After all, most mature test runners already provide fixtures to centralize setup and teardown code.
Other
Life is complex and messy. So is software development, including test automation. A golden rule in one context can be inadequate in another.
This is why giving prescriptive advice can be hard and at times - misleading.
Nevertheless, here are some other high-level occurrences in test automation that are likely to be considered anti-patterns.
Tests that do not have environment/configuration setup yet still depend on them.
"It works on my machine because I manually configured something, but it won't work on your machine."
"You must wait for hour X to launch these tests for them to work."

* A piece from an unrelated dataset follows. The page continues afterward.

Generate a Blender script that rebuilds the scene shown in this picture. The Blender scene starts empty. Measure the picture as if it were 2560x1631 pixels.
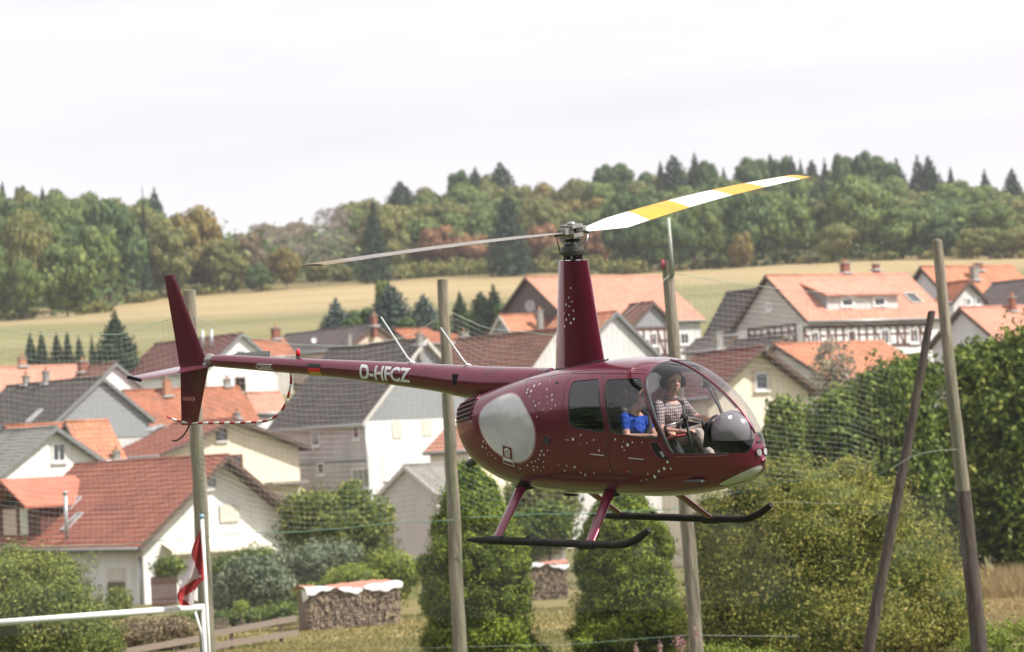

Hidden assertions and/or test data
"The test failed, I'm trying to look at the data and the assertion, but they're hidden deep in the test framework behind multiple layers of abstraction."
References
Open Catalog of Test Smells: https://test-smell-catalog.readthedocs.io/en/latest/
The downsides of this catalog:
Overwhelming: it is very large.
Hard to remember: test smells often given custom names by their authors (e.g., Parasite, Local Hero), which is fun, but hard to remember.
Contains many duplicates and overlaps: a non-coordinated effort results in a list where items overlap partially or fully. E.g., the catalog contains "The Flickering Test", "Flaky test", "Flaky locator", "Having Flaky or Slow Tests", "Erratic Test", "Nondeterministic Test".
Few code examples.
Contains general anti-patterns applicable to production code (subjective): messy naming, unused code, useless comments, basic code duplication, poor abstractions, inheritance used instead of composition, etc. All of these issues are relevant to both prod and test code, but it makes it hard to discern test-specific smells for those who seek just them.